Spousal Guilt

From time to time, I am saddened by feelings of guilt over what I am putting my GF through.  I have been meaning to say a word or two about it in these pages for some time, and am finally impelled to do so after having read similar sentiments on the blog of my dear friend Petra.

So guilt-ridden am I, that it seems whenever GF gets upset with me, I take it to be a sign of her patience running thin with my whole charade.

As most of you know, GF has been about as supportive a gal as any t-girl could hope for.  I spend the majority of my time in girl mode, and she not only puts up with it, but swears she is richer for the friendship of her new girlfriend.

But, GF is one of those terribly giving partners, whose incredible willingness to accommodate my wishes leaves me worried that one day she will reach the end of her line of patience and simply explode!  She insists to this day that she is happy and that our differing personalities in this regard are what allow us to get along so well.

I realize I am blessed with her and her understanding and adaptability, and I am resolved not to take advantage of her good nature.
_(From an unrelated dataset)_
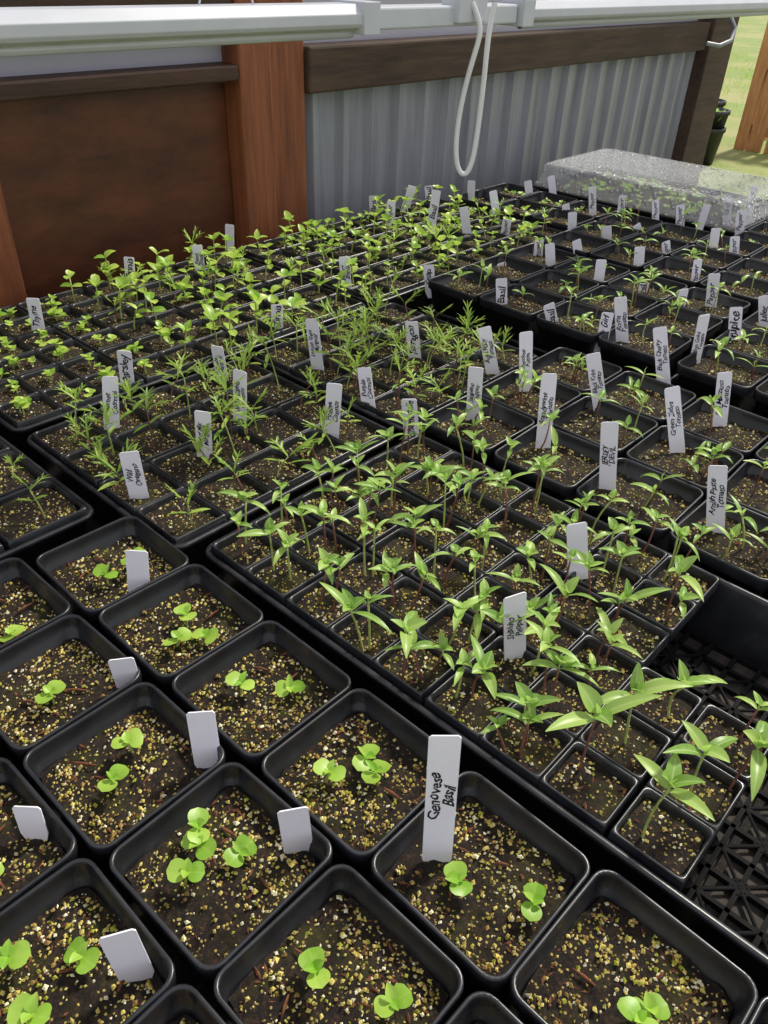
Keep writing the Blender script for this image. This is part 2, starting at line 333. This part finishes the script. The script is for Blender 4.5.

So, when I am second-guessing myself… when I struggle with inner thoughts of whether my whole crossdressing thing is a form of self-destructive psychological pathology, I also start wondering how and why she puts up with me, and consider that I am prevailing far too much upon the tender mercies of the universe to convince her that the dysfunctional, bi-gendered, peculiar creature that I am is worth all the trouble.